Winter is upon us. We have progressed from the gloriously warm sunny October days we had to the cozy, dark  drizzles and flurries of late November.  As the weather has turned chilly, and we have had to navigate quarantines and other creative community work to keep everyone as safe as possible, it is a good time to reflect on the role of community in the work we do.  A big part of the Montessori work we do at Great River School involves learning and growing with tools to be strong community members.  The structures of our classrooms and our day are set up to help children navigate the interwoven paths that link freedom, responsibility, grace and courtesy, and interdependence.  

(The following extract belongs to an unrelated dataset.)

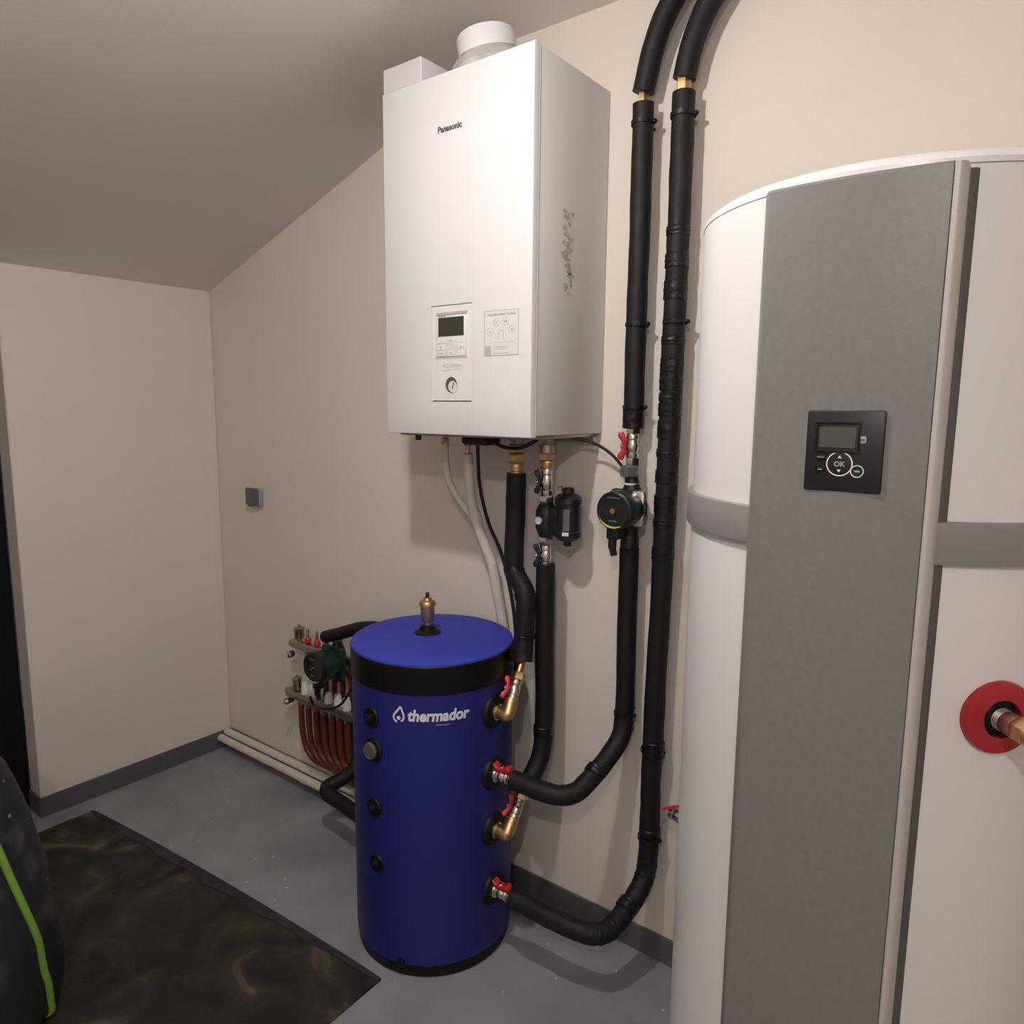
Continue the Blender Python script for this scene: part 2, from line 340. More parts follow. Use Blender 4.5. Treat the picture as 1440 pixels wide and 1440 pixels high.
# gauge recess: dark cup with white dial
finish('gauge_recess', lathe(nb(), (1.702, -BD+.0028, 1.6285), -Y, [(.0205, 0), (.0205, .0008)], 28), 'ink', cp)
finish('gauge_dial', lathe(nb(), (1.706, -BD+.0024, 1.6245), -Y, [(.0145, 0), (.0145, .0012)], 28), 'white', cp)
finish('gauge_needle', obox(nb(), (1.7085, -BD+.0008, 1.6265), (.25, 0, 1), Y, (1, 0, -.25), .017, .0006, .003), 'ink', cp)
# brand lettering on the door
finish('brand_lettering', place(text_bm('Panasonic', .0205, .0004, .0007), (1.6605, -BD-.0004, 2.2525), X, Z, -Y), 'ink', bo)
# sticker with icons (its code square stays blank)
st = finish('sticker', box(nb(), (1.815, -BD-.0006, 1.698), (1.922, -BD+.0002, 1.8065)), 'white', bo)
st['label'] = 'white instruction sticker with a row of round icons'
bm = nb()
for lo, hi in (((1.815, 1.698), (1.922, 1.6995)), ((1.815, 1.805), (1.922, 1.8065)), ((1.815, 1.698), (1.8165, 1.8065)), ((1.9205, 1.698), (1.922, 1.8065))): box(bm, (lo[0], -BD-.0009, lo[1]), (hi[0], -BD-.0005, hi[1]))
finish('sticker_border', bm, 'greenink', st)
finish('sticker_heading', place(text_bm('AQUAREA SMART CLOUD', .0074, .0001, align='CENTER'), (1.8685, -BD-.0007, 1.7935), X, Z, -Y), 'ink', st)
for cx, cz in ((1.853, 1.777), (1.882, 1.779), (1.834, 1.756), (1.902, 1.758)):
    ic = ring_flat(nb(), (cx, -BD-.0006, cz), -Y, .0088, .0097, .0003, 20); finish('icon', ic, 'lightink', st)
for cx, cz, sx, sz in ((1.853, 1.777, .0025, .008), (1.882, 1.779, .007, .007), (1.834, 1.755, .006, .004), (1.902, 1.758, .007, .005)):
    finish('icon_figure', box(nb(), (cx-sx/2, -BD-.0009, cz-sz/2), (cx+sx/2, -BD-.0005, cz+sz/2)), 'lightink', st)
bm = nb(); box(bm, (1.860, -BD-.0009, 1.737), (1.8612, -BD-.0005, 1.757)); box(bm, (1.8745, -BD-.0009, 1.737), (1.8757, -BD-.0005, 1.757)); box(bm, (1.8612, -BD-.0009, 1.757), (1.8745, -BD-.0005, 1.7585)); finish('icon_figure', bm, 'lightink', st)
bm = nb(); box(bm, (1.832, -BD-.0009, 1.729), (1.905, -BD-.0005, 1.7298)); finish('sticker_rule', bm, 'lightink', st)
finish('sticker_patch', box(nb(), (1.8175, -BD-.0009, 1.700), (1.8365, -BD-.0005, 1.7225)), 'greenink', st)
for z0, x1 in ((1.7185, 1.893), (1.7135, 1.886), (1.703, 1.892)): finish('sticker_rule', box(nb(), (1.843, -BD-.0009, z0), (x1, -BD-.0005, z0+.0012)), 'lightink', st)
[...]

One of the first things we do to begin to create community is utilize stories.  Stories are fundamental to the Montessori education journey, and our Great Lessons are stories that help us find order and interdependence in our work.  These stories help us see how everything in nature and history is interconnected, and even in our differences, we each add to a constantly changing and beautiful whole.  In addition to the great stories, many communities use “read a-louds” of short stories and chapter books chosen to create conversations and build shared understandings.   We observe and reflect on our shared stories, and this shared experience helps us have a shared language, even as our other work can be more individual.   Another thing we do with our stories is that we connect with our social work team: the social work team and guides work together to deliver lessons on wellness and emotions to give us common language and skills to help each other when we are struggling.  These lessons are anchored in stories and books that connect us to writing, art, and diverse perspectives of success and struggle.  

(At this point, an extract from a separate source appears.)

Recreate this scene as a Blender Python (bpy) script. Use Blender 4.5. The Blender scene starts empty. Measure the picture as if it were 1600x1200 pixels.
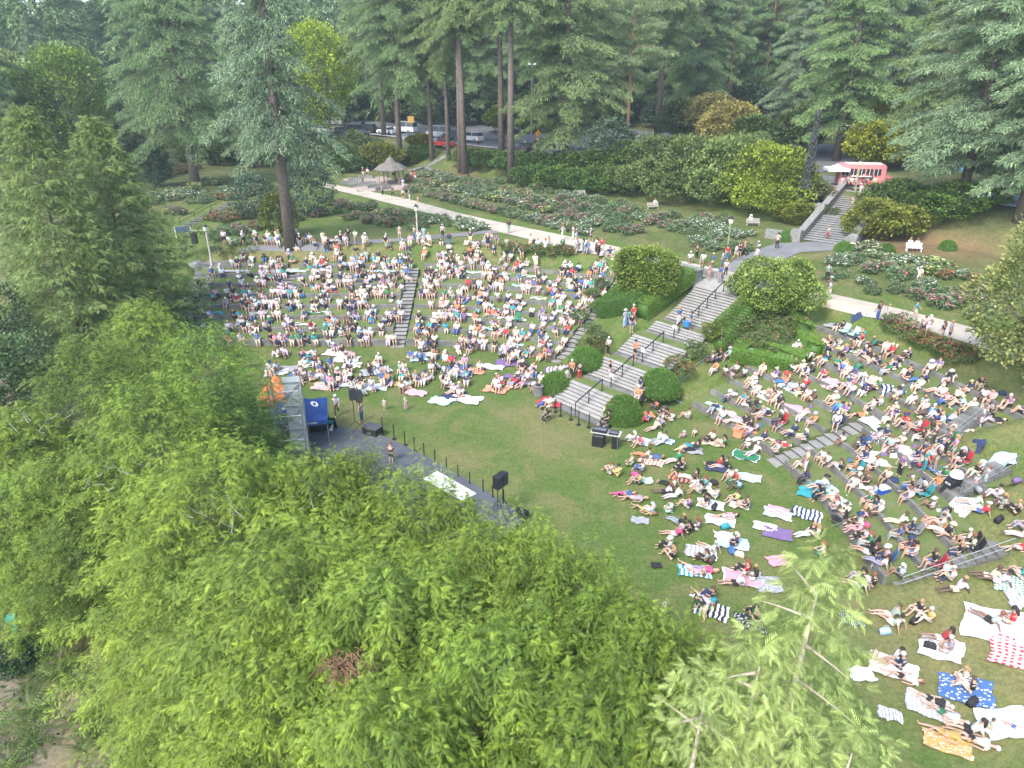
import bpy, bmesh, math, random
import numpy as np
from mathutils import Vector, Matrix

# ------------------------------------------------------------------ camera, world, sun, exposure
scene = bpy.context.scene
COL = scene.collection
PITCH = math.radians(24.5); CAM_H = 22.5; FPX = 1100.0
cam_d = bpy.data.cameras.new('camera'); cam_d.sensor_width = 36; cam_d.lens = 36 * FPX / 1600
cam_d.clip_end = 6000; cam_d.clip_start = .1
cam = bpy.data.objects.new('camera', cam_d); COL.objects.link(cam)
cam.location = (0, 0, CAM_H); cam.rotation_euler = (math.pi / 2 - PITCH, 0, 0)
scene.camera = cam

SUN_EL, SUN_AZ = math.radians(48), math.radians(215)     # azimuth of the sun, clockwise from +Y
world = bpy.data.worlds.new('World'); scene.world = world; world.use_nodes = True
wn = world.node_tree; bg = wn.nodes['Background']
sky = wn.nodes.new('ShaderNodeTexSky'); sky.sky_type = 'NISHITA'; sky.sun_disc = False
sky.sun_elevation = SUN_EL; sky.sun_rotation = SUN_AZ; sky.air_density = 1.0; sky.dust_density = 2.0; sky.ozone_density = .6
wn.links.new(sky.outputs[0], bg.inputs[0]); bg.inputs[1].default_value = .15
sun_d = bpy.data.lights.new('sun', 'SUN'); sun_d.energy = 1.5; sun_d.angle = math.radians(18); sun_d.color = (1, .975, .93)
sun = bpy.data.objects.new('sun', sun_d); COL.objects.link(sun)
sv = Vector((math.sin(SUN_AZ) * math.cos(SUN_EL), math.cos(SUN_AZ) * math.cos(SUN_EL), math.sin(SUN_EL)))
sun.rotation_euler = sv.to_track_quat('Z', 'Y').to_euler(); sun.location = sv * 200
scene.view_settings.view_transform = 'Standard'; scene.view_settings.look = 'None'
scene.view_settings.exposure = 1.88; scene.view_settings.gamma = 1; scene.view_settings.use_curve_mapping = False
scene.cycles.max_bounces = 5; scene.cycles.diffuse_bounces = 3; scene.cycles.transmission_bounces = 3
scene.cycles.transparent_max_bounces = 6; scene.cycles.volume_bounces = 0

rng = np.random.default_rng(7); random.seed(7)
R_ = math.radians

# ------------------------------------------------------------------ terrain
CX, CY = -10.0, 30.0                    # the middle of the amphitheatre's arc
R0, DR, DZ, NT = 27.5, 1.75, .5, 8      # seating tiers
GZ = 5.2                                # height of the rose garden
SX, SY = 4.7, 44.6; AX, AY = .731, .682 # foot and direction of the great staircase

def radius(x, y):
    dx, dy = x - CX, y - CY
    return np.where(dx <= 0, dy, np.where(dy <= 0, dx, np.hypot(np.maximum(dx, 0), np.maximum(dy, 0))))
def sst(a, b, v):
    t = np.clip((v - a) / (b - a), 0, 1); return t * t * (3 - 2 * t)
def theta(x, y):
    dx, dy = x - CX, y - CY
    return np.degrees(np.arctan2(dy, dx))
def tier_of(x, y):
    """index of the seating tier at a point, -1 on the lawn or outside the seating"""
    r = radius(x, y); k = np.floor((r - R0) / DR)
    th = theta(x, y)
    wedge = (th > 34.5) & (th < 59) & (x > CX)
    yend = np.where(k <= 2, 26.4, np.where(k <= 4, 31.0, 35.6))
    bad = (r < R0) | wedge | (x < -31.5) | ((y < yend) & (x > 0)) | (k > NT - 1)
    return np.where(bad, -1, k).astype(int)
def zt(x, y):
    x = np.asarray(x, float); y = np.asarray(y, float)
    r = radius(x, y); n = (x + y) / 1.41421356
    fade = np.where(x > 0, np.clip((y - 10) / 16, 0, 1), 1.0)
    smooth = np.clip((r - 27.0) / 15.3, 0, 1) * GZ
    smooth = smooth * np.where(r > 42.3, np.clip((y + 10) / 36, 0, 1), fade)
    th = theta(x, y)
    wz = np.clip((r - 21.5) / 16.3, 0, 1) * GZ
    w = np.where(x > CX, sst(37.6, 39.6, th) * (1 - sst(52, 59, th)), 0)
    s = smooth * (1 - w) + wz * w
    k = tier_of(x, y)
    top = np.where(k == NT - 1, DZ * NT + np.clip((r - 40) / 2.3, 0, 1) * .0, DZ * (k + 1))
    s = np.where(k >= 0, top, s)
    s = np.where((r > R0 + NT * DR) & (r < 42.6) & (w <= 0) & ~((y < 35.6) & (x > 0)) & (x > -31.5), DZ * NT + np.clip((r - 41.5) / 1.1, 0, 1) * (GZ - DZ * NT), s)
    g = .8 * np.clip((n - 60) / 17, 0, 1) + 3.0 * sst(79, 87, n) + .05 * np.clip(n - 100, 0, 400)
    return s + np.where(r > 30, g, 0)
def zg(x, y): return float(zt(x, y))

def at(u, v, lift=0.0):
    """where the line of sight through a point of the photograph meets the terrain: used to survey positions"""
    a = (u - 800) / FPX; b = (v - 600) / FPX
    d = np.array([a, math.cos(PITCH) - b * math.sin(PITCH), -math.sin(PITCH) - b * math.cos(PITCH)])
    t = np.arange(8, 420, .25)
    px, py, pz = d[0] * t, d[1] * t, CAM_H + d[2] * t
    h = zt(px, py) + lift
    i = int(np.argmax(pz <= h)); 
    if i == 0: i = len(t) - 1
    lo, hi = t[i - 1] if i else t[0], t[i]
    for _ in range(12):
        m = (lo + hi) / 2
        if CAM_H + d[2] * m <= zg(d[0] * m, d[1] * m) + lift: hi = m
        else: lo = m
    return Vector((d[0] * hi, d[1] * hi, zg(d[0] * hi, d[1] * hi)))

# ------------------------------------------------------------------ tagging helpers
def tag(o, label=None, cat=None, group=None, kind=None):
    if label: o['label'] = label
    if cat: o['category'] = cat
    if group: o['group'] = group
    if kind: o['kind'] = kind
    return o
def empty(name, loc=(0, 0, 0), rz=0.0, label=None, cat=None, group=None):
    o = bpy.data.objects.new(name, None); COL.objects.link(o); o.empty_display_size = .3
    o.location = loc; o.rotation_euler = (0, 0, rz)
    return tag(o, label, cat, group)
def link(name, me, parent=None, loc=None, rz=None):
    o = bpy.data.objects.new(name, me); COL.objects.link(o)
    if parent is not None: o.parent = parent
    if loc is not None: o.location = loc
    if rz is not None: o.rotation_euler = (0, 0, rz)
    return o
def copy_tree(o, parent=None):
    c = o.copy(); COL.objects.link(c); c.parent = parent
    for ch in list(o.children): copy_tree(ch, c)
    return c

# ------------------------------------------------------------------ materials
MATS = {}
def new_mat(name):
    m = bpy.data.materials.new(name); m.use_nodes = True
    nt = m.node_tree; b = nt.nodes['Principled BSDF']
    return m, nt, b
def mixrgb(nt, fac, a, b, mode='MIX'):
    n = nt.nodes.new('ShaderNodeMix'); n.data_type = 'RGBA'; n.blend_type = mode
    for s, v in ((n.inputs[0], fac), (n.inputs[6], a), (n.inputs[7], b)):
        if hasattr(v, 'is_output'): nt.links.new(v, s)
        else: s.default_value = v if not isinstance(v, tuple) or len(v) == 4 else (*v, 1)
    return n.outputs[2]
def noise(nt, scale, detail=4, rough=.6, coord='Object', dist=0):
    tc = nt.nodes.new('ShaderNodeTexCoord'); n = nt.nodes.new('ShaderNodeTexNoise')
    n.inputs['Scale'].default_value = scale; n.inputs['Detail'].default_value = detail
    n.inputs['Roughness'].default_value = rough; n.inputs['Distortion'].default_value = dist
    nt.links.new(tc.outputs[coord], n.inputs['Vector']); return n.outputs['Fac']
def ramp(nt, fac, p0, p1):
    n = nt.nodes.new('ShaderNodeMapRange'); nt.links.new(fac, n.inputs[0])
    n.inputs[1].default_value = p0; n.inputs[2].default_value = p1; return n.outputs[0]
def plain(name, col, rough=.6, metal=0.0, var=.25, scale=3.0, bump=0.0):
    """a surface of one colour with a little mottling"""
    if name in MATS: return MATS[name]
    m, nt, b = new_mat(name)
    f = ramp(nt, noise(nt, scale), .3, .7)
    dark = tuple(c * (1 - var) for c in col); lite = tuple(min(.95, c * (1 + var * .6)) for c in col)
    nt.links.new(mixrgb(nt, f, dark, lite), b.inputs['Base Color'])
    b.inputs['Roughness'].default_value = rough; b.inputs['Metallic'].default_value = metal
    if bump:
        bn = nt.nodes.new('ShaderNodeBump'); bn.inputs['Strength'].default_value = bump; bn.inputs['Distance'].default_value = .03
        nt.links.new(noise(nt, scale * 6), bn.inputs['Height']); nt.links.new(bn.outputs[0], b.inputs['Normal'])
    MATS[name] = m; return m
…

In addition to sharing stories and learning how to be in the world from them, we build our classroom environments informed by what Dr. Montessori said in Education and Peace, “Preventing conflicts is the work of politics; establishing peace is the work of education.”  We purposefully sow our classroom communities with chances for students to navigate their freedom, their responsibilities and their interdependence with their classmates: We center practices in group follow up projects, using work journals, conferencing with students to discuss their work and reflect, with choice in follow up work and practice, and expectations of community care.  These are daily opportunities for struggle, success, failure, heroics, and reflection.  Within each community we also include systems for conflict resolution.  We know that struggle and failure is part of being in community, and we want students to have the opportunity to ask for help from others, to find the common ground, to hear the other’s perspective, and to make plans to move forward.  Sometimes these work right away, and other times they need to be revisited.  Both are great opportunities to build a beloved community. 

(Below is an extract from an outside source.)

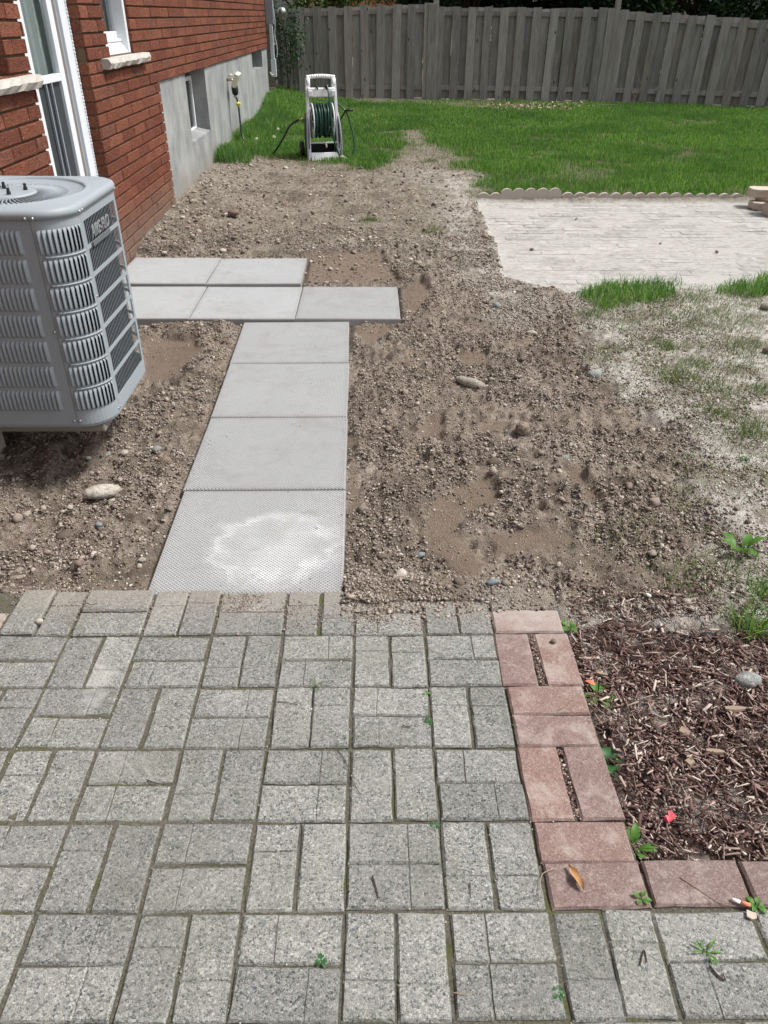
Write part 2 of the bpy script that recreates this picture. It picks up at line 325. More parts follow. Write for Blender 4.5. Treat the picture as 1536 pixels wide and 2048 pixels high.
    n.links.new(c, p.inputs['Base Color']); k.bump(p, rug, 1, .010); M['brick'] = m
    m, n, p = mat('mortar', .95, .1); k = N(n); P = k.pos()
    c = k.mix(k.noise(P, 40, 4), (.11, .070, .045), (.17, .115, .078)); n.links.new(c, p.inputs['Base Color']); k.bump(p, k.noise(P, 160, 3), .5, .004); M['mortar'] = m
    # --- poured concrete foundation
    m, n, p = mat('foundation_concrete', .9, .2); k = N(n); P = k.pos()
    c = k.mix(k.ramp(k.noise(k.mapv(P, (1, 1, .75)), 3.0, 7, .7), [(.32, 0), (.68, 1)]), (.185, .195, .20), (.38, .39, .38))
    c = k.mix(k.ramp(k.noise(k.mapv(P, (1, 1.6, .35)), 9, 5, .65), [(.52, 0), (.72, .35)]), c, (.22, .23, .235))
    c = k.mix(k.ramp(k.noise(P, 55, 3, .7), [(.28, .6), (.36, 0)]), c, (.16, .15, .14))
    c = k.mix(k.ramp(k.math('ADD', k.sep(P)[2], k.math('MULTIPLY', k.noise(P, 4, 3), .3)), [(.2, .75), (.50, 0)]), c, (.25, .215, .165))
    n.links.new(c, p.inputs['Base Color']); k.bump(p, k.noise(P, 30, 6, .7), .4, .006); M['foundation'] = m
    # --- simple ones
    def simple(name, c1, c2, rough=.6, scale=20, spec=.4, metal=0, bump=.15, bscale=200):
        m, n, p = mat(name, rough, spec); k = N(n); P = k.pos(); c = k.mix(k.noise(P, scale, 4, .6), c1, c2)
        n.links.new(c, p.inputs['Base Color']); p.inputs['Metallic'].default_value = metal
        if bump: k.bump(p, k.noise(P, bscale, 3, .6), bump, .002)
        M[name] = m; return m, n, p
    simple('ac_paint', (.27, .305, .33), (.31, .345, .37), .52, 6, .4, 0, .04)
    simple('ac_dark', (.006, .007, .010), (.014, .015, .020), .9, 40, .1)
    simple('screw', (.35, .36, .37), (.5, .5, .5), .3, 60, .6, .8)
    simple('badge_grey', (.10, .11, .12), (.14, .15, .16), .45)
    simple('badge_text', (.34, .37, .39), (.42, .44, .46), .35, 20, .5, .5)
    simple('black_rubber', (.012, .013, .014), (.03, .031, .033), .6, 30)
    simple('pad_plastic', (.20, .19, .16), (.28, .26, .22), .8)
    simple('vinyl_white', (.66, .70, .74), (.74, .77, .80), .45, 9)
    simple('stone_sill', (.38, .355, .32), (.55, .52, .48), .85, 26, .2, 0, .8, 60)
    simple('curtain', (.42, .46, .44), (.52, .56, .54), .9, 4)
    simple('room_dark', (.012, .013, .014), (.02, .02, .021), .9, 4)
    simple('screen_dark', (.028, .032, .037), (.045, .05, .056), .6, 30)
    simple('brown_blind', (.15, .12, .105), (.21, .175, .15), .8, 6)
    simple('downspout', (.46, .51, .57), (.56, .61, .66), .5, 6)
    simple('grey_metal', (.22, .25, .29), (.30, .33, .37), .45, 6)
    simple('reel_light', (.62, .63, .66), (.74, .75, .78), .5, 12)
    simple('reel_white', (.72, .74, .76), (.82, .83, .84), .5, 12)
    simple('reel_purple', (.24, .24, .30), (.32, .32, .38), .5, 12)
    simple('hose_green', (.008, .045, .030), (.016, .075, .050), .32, 20, .5)
    simple('hose_dark', (.010, .022, .020), (.018, .035, .030), .35, 20, .5)
    simple('brass', (.55, .42, .20), (.65, .52, .28), .35, 30, .5, .8)
    simple('yellow_plastic', (.60, .58, .05), (.70, .66, .08), .5)
    simple('cream_plastic', (.62, .58, .44), (.72, .68, .54), .6)
    simple('edging_concrete', (.36, .31, .265), (.47, .42, .37), .9, 30, .2, 0, .5, 150)
    simple('wall_block', (.42, .34, .28), (.58, .51, .44), .9, 30, .2, 0, .7, 120)
    simple('far_roof', (.30, .10, .06), (.42, .16, .10), .9, 8)
    simple('far_wall', (.40, .12, .07), (.50, .17, .10), .9, 8)
    simple('trunk_bark', (.05, .038, .028), (.12, .095, .07), .95, 14, .1, 0, .9, 40)
    simple('twig_wood', (.16, .115, .08), (.36, .28, .21), .9, 40)
    simple('twig_dark', (.035, .025, .02), (.08, .055, .045), .9, 40)
    simple('dry_leaf', (.30, .14, .05), (.50, .30, .14), .7, 60, .3, 0, .6, 150)
    simple('red_petal', (.60, .035, .06), (.75, .10, .12), .5, 60)
    simple('red_leaf', (.45, .08, .05), (.6, .2, .12), .6, 60)
    simple('butt_orange', (.60, .18, .08), (.70, .26, .14), .7, 60)
    simple('paper_white', (.72, .71, .68), (.80, .79, .77), .8, 60)
    simple('pale_stone', (.55, .52, .46), (.66, .63, .58), .8, 60)
    simple('dark_soffit', (.10, .07, .055), (.14, .10, .08), .9, 6)
    # glass
    m, n, p = mat('window_glass', .05, .5); p.inputs['Base Color'].default_value = (.75, .8, .8, 1); p.inputs['Transmission Weight'].default_value = 1; p.inputs['IOR'].default_value = 1.12; M['glass'] = m
    # fence timber
    m, n, p = mat('weathered_timber', .9, .15); k = N(n); P = k.pos()
    v = k.mapv(P, (1, 1, .06)); g = k.noise(v, 70, 5, .7, .6); g2 = k.noise(k.mapv(P, (1, 1, .12)), 14, 4, .6)
    c = k.ramp(g, [(.28, (.10, .095, .088)), (.48, (.31, .30, .285)), (.68, (.50, .485, .46))])
    c = k.mix(.5, c, k.ramp(k.objrand(), [(0, (.15, .145, .14)), (.35, (.29, .28, .265)), (.7, (.41, .395, .37)), (1, (.25, .20, .16))]))
    c = k.mix(k.ramp(g2, [(.45, 0), (.7, .45)]), c, (.14, .115, .095))
    kn = k.voro(k.mapv(P, (1, 1, .45)), 6.5); c = k.mix(k.ramp(kn, [(.055, .85), (.10, 0)]), c, (.025, .02, .017))
    n.links.new(c, p.inputs['Base Color']); k.bump(p, g, .7, .006); M['timber'] = m
    # foliage
    def leaf(name, stops, tr=.35, rough=.55, patch=None):
        m, n, p = mat(name, rough, .3); k = N(n)
        c = k.ramp(k.island(), stops)
        if patch: c = k.mix(k.ramp(k.noise(k.pos(), patch[0], 4, .6), [(.42, 0), (.66, patch[1])]), c, patch[2])
        n.links.new(c, p.inputs['Base Color'])
        t = n.nodes.new('ShaderNodeBsdfTranslucent'); n.links.new(k.mix(1, c, (1.0, 1.15, .5), 'MULTIPLY'), t.inputs[0])
        ms = n.nodes.new('ShaderNodeMixShader'); ms.inputs[0].default_value = tr
        n.links.new(p.outputs[0], ms.inputs[1]); n.links.new(t.outputs[0], ms.inputs[2])
        n.links.new(ms.outputs[0], [x for x in n.nodes if x.type == 'OUTPUT_MATERIAL'][0].inputs[0]); M[name] = m
    leaf('grass', [(0, (.04, .11, .025)), (.35, (.10, .235, .045)), (.7, (.18, .345, .080)), (.90, (.30, .42, .14)), (1, (.36, .32, .17))], .42, .5, (1.1, .65, (.06, .15, .04)))
    leaf('grass_dull', [(0, (.055, .10, .03)), (.5, (.11, .17, .05)), (.82, (.18, .23, .08)), (1, (.34, .30, .18))], .3)
    leaf('straw', [(0, (.16, .12, .08)), (.5, (.32, .26, .18)), (1, (.50, .44, .34))], .1, .8)
    leaf('weed', [(0, (.08, .20, .03)), (1, (.14, .30, .06))], .4, .45)
    leaf('weed_dark', [(0, (.035, .12, .035)), (1, (.06, .17, .05))], .3, .45)
    leaf('tree_dark', [(0, (.012, .028, .012)), (.6, (.025, .050, .020)), (1, (.05, .08, .03))], .25)
    leaf('tree_mid', [(0, (.035, .06, .018)), (.6, (.07, .11, .03)), (1, (.13, .16, .05))], .3)
    leaf('vine', [(0, (.015, .045, .016)), (.6, (.03, .075, .025)), (1, (.05, .11, .035))], .3)
    leaf('bark_chip', [(0, (.06, .034, .030)), (.35, (.135, .08, .068)), (.60, (.21, .135, .115)), (.80, (.32, .235, .205)), (.93, (.45, .37, .32)), (1, (.60, .53, .46))], .02, .85)
    leaf('flower_white', [(0, (.7, .7, .66)), (1, (.8, .8, .78))], .3)
build_materials()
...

Many of those tools help students learn to navigate community life from their individual places; As a whole class, we have an anchor practice of community meetings.  These help students become full and active members of society (both now and later in life), and to let them navigate and develop their sense of justice and fairness,. Montessori Communities at Great River come together as a whole group to get to know each other, discuss community needs, and come up with solutions.  We make use of various talking technologies to try to hear and value multiple perspectives, and that allows students to hear others' perspectives and share their own.  This experience can involve discussing anything- from the small (pencil erasers), to the global (reducing garbage), to the personal (feeling left out).  Being part of problem-solving allows students to feel purposeful while experiencing the slow process that is looking for authentic solutions that meet everyone’s needs in equitable ways.  

This is big work, and it is a joy to be doing it with you all.